I just read a post at Plan Your Escape about one couple's approach to handling their finances in marriage. Ahhh, this one took me back. This is exactly the illusion under which my husband and I operated when we started our life together 20 years ago. When we first started living together, we each had our separate bank accounts. We split all the joint costs, just like roommates would. Later, we opened a joint bank account together and each contributed half the projected joint expenses into that account, keeping the rest of our money separate.
When we got married four years later, we continued this "yours, mine, and ours" approach as we could see that we were much better off than those couples that argued about money all the time. We were so smart to do it this way and avoid all that conflict over the number one reason couples fight, right? Wrong!
Over the years we came to a few realizations:
This was a lot of work! Maintaining 3 separate checking accounts, making sure the joint account had enough money, and making more transfers in when unexpected joint expenses came up. We're both accountants, the last thing we wanted to spend our non-working hours on was more accounting work!
It made saving for common goals harder. When we started saving for our first home, we each contributed to a joint savings account (yes ANOTHER bank account) in an agreed-upon amount to save for that house. But the truth is, if one person wants to save even more (to get there faster), and the other is spending their "separate" money, one feels the sacrifice more than the other. In trying to save for any goal, it's a lot easier just to dump all the money in one place and then make joint decisions (perhaps talking the other out of that new pair of boots) to keep that goal in mind (and know that you're getting there TOGETHER.)
You are either a couple that argues about money or you are not. No amount of bank account gymnastics will change who you are. I have a friend that still (25 year of marriage and 2 kids later), to this day handles their money in this separate fashion, and they argue about money all the time! It's not the clever way you divvy up your money, how many bank accounts you have, or how the cash flows in and out of them that determine how a couple deals with money. It's much more basic than that. You either argue about money or you don't.
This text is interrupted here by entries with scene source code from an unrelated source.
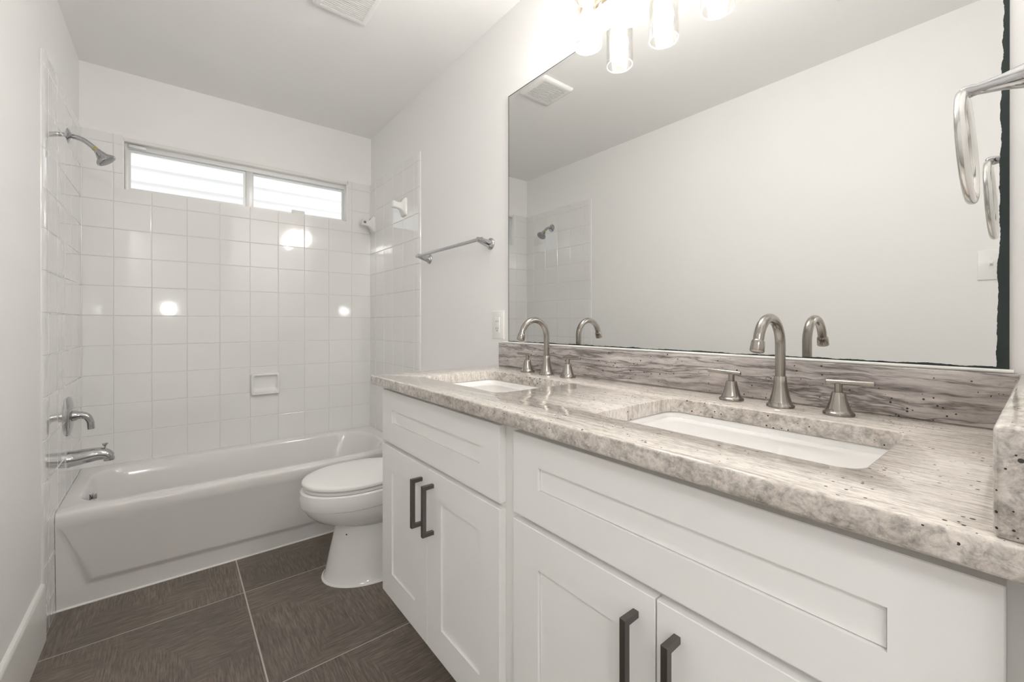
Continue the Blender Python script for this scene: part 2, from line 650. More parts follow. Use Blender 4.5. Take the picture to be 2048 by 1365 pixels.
obj('tile_cladding', tile_field(side_cols, ROWS, lambda u, v, h: Vector((W - h, -u, v)), 8, drop=inside_tub, nose=True), [M['tile'], M['grout']], wr, smooth=0)

# ---------------------------------------------------------------- window
win = bpy.data.objects.new('window_1', None)
COL.objects.link(win)
win.location = (.76, .05, WZ0)
struct(win)
FY0, FY1 = .034, .085
def rectframe(bm, x0, x1, z0, z1, y0, y1, l, r, b, t):
    box(bm, x0, x0 + l, y0, y1, z0, z1)
    box(bm, x1 - r, x1, y0, y1, z0, z1)
    box(bm, x0 + l, x1 - r, y0, y1, z0, z0 + b)
    box(bm, x0 + l, x1 - r, y0, y1, z1 - t, z1)
def ring_frame(x0, x1, z0, z1, y0, y1, l, r, b, t):
    """one connected rectangular frame"""
    return slab_with_hole((x0, x1, z0, z1), (x0 + l, x1 - r, z0 + b, z1 - t), y0, y1)
obj('window_frame', ring_frame(WX0, WX1, WZ0, WZ1, FY0, FY1, .016, .008, .012, .026), M['alu'], win, smooth=0)
# sliding sash on the left, fixed light on the right
s1 = obj('sliding_sash', ring_frame(.188, .742, WZ0 + .012, WZ1 - .03, .046, .062, .009, .014, .012, .008), M['alu'], win, smooth=0)
s2 = obj('fixed_sash', ring_frame(.778, 1.342, WZ0 + .012, WZ1 - .03, .060, .076, .006, .008, .012, .008), M['alu'], win, smooth=0)
boxobj('mullion', (.740, .780, .040, .080, WZ0 + .010, WZ1 - .020), M['alu'], win, .002)
boxobj('pane', (.197, .728, .052, .055, WZ0 + .022, WZ1 - .038), M['pane'], s1)
boxobj('pane', (.784, 1.334, .067, .070, WZ0 + .022, WZ1 - .038), M['pane'], s2)
boxobj('sash_lift', (1.005, 1.085, .050, .060, WZ0 + .012, WZ0 + .040), M['plastic'], s2, .002)
bm = bmesh.new()
box(bm, .190, .262, .014, .034, WZ1 - .022, WZ1 - .006, .003)
obj('latch', bm, M['alu'], win)
boxobj('track_strip', (.174, .186, .026, .036, WZ0 + .004, WZ1 - .03), M['alu'], win, .001)
# rounded plaster bead along the head of the opening
bm = bmesh.new()
box(bm, WX0 - .003, WX1 + .004, -.0065, .030, WZ1 - .001, WZ1 + .020, .0055, 3)
struct(obj('trim_1', bm, M['trim']))
boxobj('jamb_liner', (WX1 - .0045, WX1 + .004, -T, FY0, WZ0, WZ1), M['trim'], win)

# neighbour's siding seen through the window
bm = bmesh.new()
P_ = []
z = .19
while z < 2.9:
    P_ += [(1.0, z), (1.0, z + .004), (1.030, z + .102), (1.030, z + .1059)]
    z += .106
P_ += [(1.06, z), (1.06, .19)]
loft(bm, [[Vector((-1.6, y, z)) for y, z in P_], [Vector((3.4, y, z)) for y, z in P_]])
struct(obj('wall_outside_siding', bm, M['siding'], smooth=0))

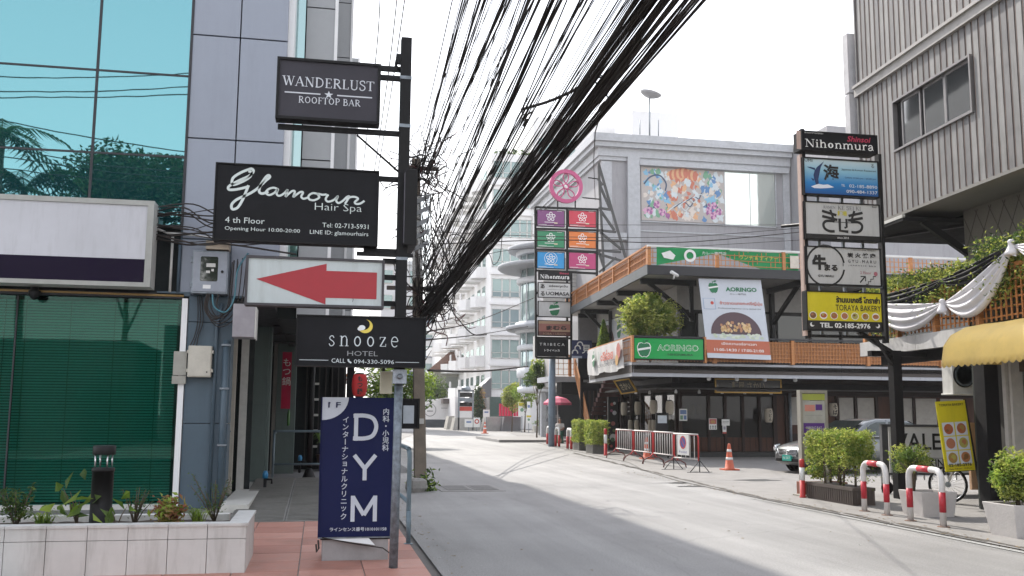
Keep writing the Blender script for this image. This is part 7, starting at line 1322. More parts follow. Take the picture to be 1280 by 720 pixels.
for i, (nm, col) in enumerate(COLS):
    r_, c_ = divmod(i, 2); x0 = 671+c_*39.5; y0 = 261.5+r_*26.2+c_*.8; f = fpx(x0, y0, x0+35, y0+22.8, YP-.12)
    t = lightbox('flower_sign', '%s square sign with a white five petal flower on the pylon' % nm, f, mat('%s sign face' % nm, col, .4, var=.05), depth=.1, bw=.03); a = Art(f, .001)
    for k in range(5): an = R_(90+72*k); a.ring(.5+.15*math.cos(an)/f.w*1.0, .60+.15*math.sin(an)/f.h, .055, .085, WP, 1, n=12)
    a.circ(.5, .6, .03, WP, 1, n=8); 
    if nm == 'blue': a.ring(.5, .6, .30, .32, WP, 1)
    a.rect(.28, .62, .255, .285, WP, 1); a.rect(.62, .74, .20, .27, flat('cream tag', (.6, .5, .35)), 1); a.rect(.06, .6, .07, .085, WP, 1); a.rect(.06, .35, .11, .125, WP, 1); a.rect(.72, .9, .93, .945, WP, 1); a.build(t)
def psign(y0, y1, nm, lab, face, x0=672.5, x1=713.5): f = fpx(x0, y0, x1, y1, YP-.15); return f, lightbox(nm, lab, f, face, depth=.12, bw=.03)
f, t = psign(338, 351, 'village_sign', 'small black Nihonmura sign on the left pylon under the coloured squares', mat('black acrylic', (0, 0, 0)), 673, 714); a = Art(f, .001); serif(a, 'Nihonmura', .05, .16, .9, .42, WP, thick=.16, wt=1.2); a.build(t); text(f, t, 'Shinsoi', .78, .78, .22, flat('crimson print', (0, 0, 0)), w=.28, bold=.02)
f, t = psign(352.5, 373, 'fish_restaurant_sign', 'white pylon sign reading UOMASA in thick black letters', SF); text(f, t, 'UOMASA', .60, .28, .24, BP, w=.72, bold=.03); text(f, t, 'อร่อยทุกวัน', .62, .76, .2, BP, w=.58, bold=.03); text(f, t, 'あ', .14, .74, .3, BP, bold=.04); text(f, t, 'る', .14, .26, .3, BP, bold=.04); a = Art(f, .001); a.rect(.28, .9, .52, .55, mat('rule grey', (0, 0, 0)), 1); a.build(t)
f, t = psign(376, 397, 'apple_sign', 'white pylon sign with a single green apple', SF); a = Art(f, .001); apple(a, .5, .46, .58); a.build(t)
f, t = psign(400, 420.5, 'udon_sign', 'brown and pink pylon sign with black brush characters', flat('dusty pink print', (.34, .14, .11))); a = Art(f, .001); a.rect(.02, .98, .03, .28, flat('brown print', (.12, .04, .03)), 1); a.rect(.02, .98, .78, .96, flat('tan print', (.42, .28, .18)), 1); a.rect(.4, .98, .28, .4, flat('tan print', (0, 0, 0)), 1); a.build(t); text(f, t, 'まむら', .56, .52, .28, BP, w=.62, bold=.04); text(f, t, 'SOBA・UDON', .5, .14, .13, flat('tan print', (0, 0, 0)), w=.7)
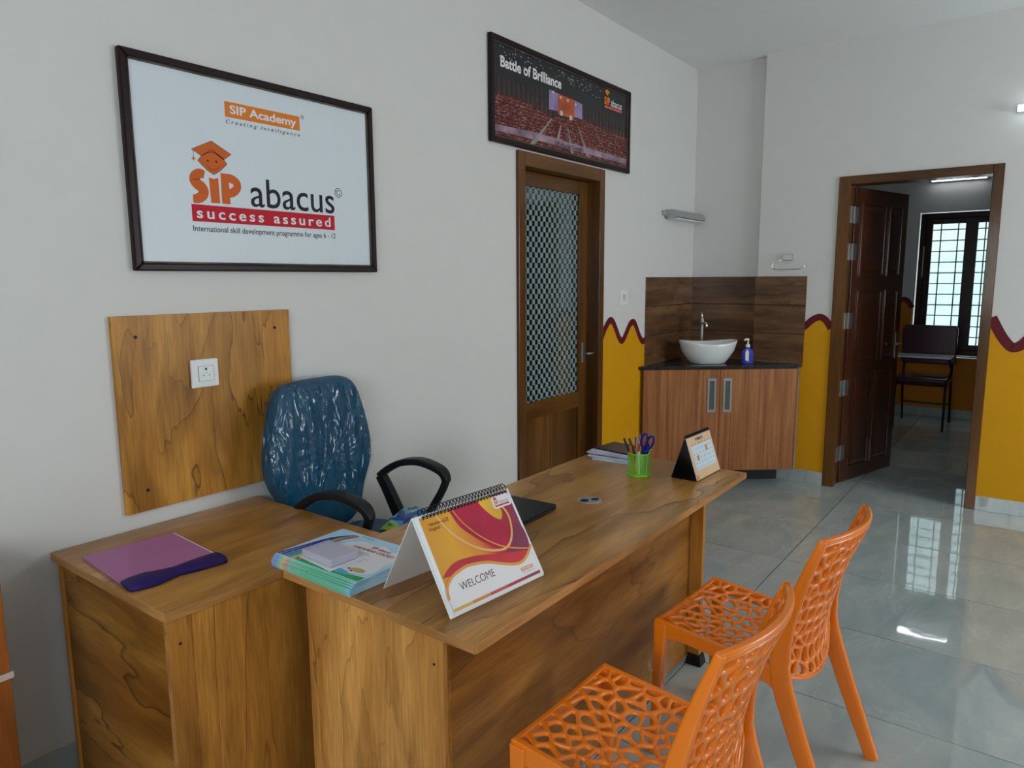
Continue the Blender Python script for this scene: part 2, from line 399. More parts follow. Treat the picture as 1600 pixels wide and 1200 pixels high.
# floor: grout bed and tiles laid in a 1.333 x 0.667 grid
fl = slab('floor', M['grout'], 'polished grey marble tile floor', 'floor', [(RX-.2, X2+.2, RY-.2, 1.6, -.12, -.008)])
tw, tl = .6667, 1.3333
tb = B().box(.0028, tw-.0028, .0028, tl-.0028, -.012, 0)
first = tb.build('floor_tile', M['marble'], fl, bevel=.0008)
k = 0
for i in range(-7, 12):
    for j in range(-5, 2):
        x = 2.722+(i-0)*tw-0*tw; y = -1.353+j*tl
        if x+tw < RX-.1 or x > X2+.1 or y > 1.2 or y+tl < RY: continue
        o = first if k == 0 else first.copy()
        if k: col.objects.link(o); o.parent = fl
        o.location = (x, y, 0); k += 1

# skirting of the same marble
def skirt(name, label, *b):
    return struct(B().box(*b).build(name, M['marble'], bevel=.002), label, 'skirting')
skirt('baseboard_left', 'grey marble skirting along the left wall', .70, 3.311, -.012, 0, 0, .1)
skirt('baseboard_niche', 'grey marble skirting behind the basin cabinet', 4.281, 5.815, -.012, 0, 0, .1)
skirt('baseboard_back', 'grey marble skirting between basin cabinet and doorway', XB-.012, XB, -1.145, -.575, 0, .1)
skirt('baseboard_back_right', 'grey marble skirting right of the doorway', XB-.012, XB, RY, -2.147, 0, .1)
skirt('baseboard_back_room', 'grey marble skirting under the back room window', X2-.012, X2, Y2, .6, 0, .1)

# painted zigzag dado: yellow field, maroon ribbon
def dado(n, P, pts, w_, label, ym, z0=.1):
    t = B()
    cur = spline(pts, 8)
    o = band_under(P, cur, z0, .002).build('trim_%d' % n, ym); struct(o, label, 'painted dado')
    r_ = ribbon(P, cur, w_, .0028); r_.build('wavy_stripe', M['maroon'], o)
dado(1, PL, [(4.281, 1.185), (4.33, 1.255), (4.385, 1.305), (4.425, 1.312), (4.465, 1.28), (4.52, 1.205), (4.56, 1.165), (4.60, 1.165),
             (4.645, 1.21), (4.70, 1.27), (4.74, 1.285), (4.78, 1.27), (4.85, 1.18), (4.90, 1.135), (4.942, 1.135)], .048,
     'yellow painted dado with maroon zigzag stripe beside the checkered door', M['yellow'])
dado(2, PB, [(.935, 1.215), (.96, 1.235), (1.0, 1.275), (1.04, 1.30), (1.075, 1.302), (1.11, 1.275), (1.145, 1.22)], .05,
     'yellow painted dado with maroon stripe between basin and doorway', M['yellow'])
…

At some point, we just took the leap (and YES, it felt like a giant leap at the time) and threw all our money in the pot together. It not only made life a whole lot easier without all that back and forth, it ultimately made it easier to save for an early retirement. Putting it all together makes you more open about money, not less open. And in marriage are you really aiming for what is "even" or are you a team, working to achieve joint goals for the joint life that you are building together?
The other thing to remember, is over the many years of a marriage, things change. For us, my husband lost his job. If we were still under the old methodolgy, he would have been made to feel that he was no longer "contributing" since he wasn't making deposits to that account anymore. That may have caused him even more stress at an already stressful time in his life. Ultimately we decided together that our life was much better with him staying home, so the convoluted money strategy wouldn't have worked anymore anyway.
Don't fool yourself into thinking that this is the reason you don't argue. Toss it all in the same pot and I guarantee it won't change the way you relate to one another about money. You are a happy, well-adjusted couple because you're a happy well adjusted couple, not because you've figured out the money secret of a lifetime.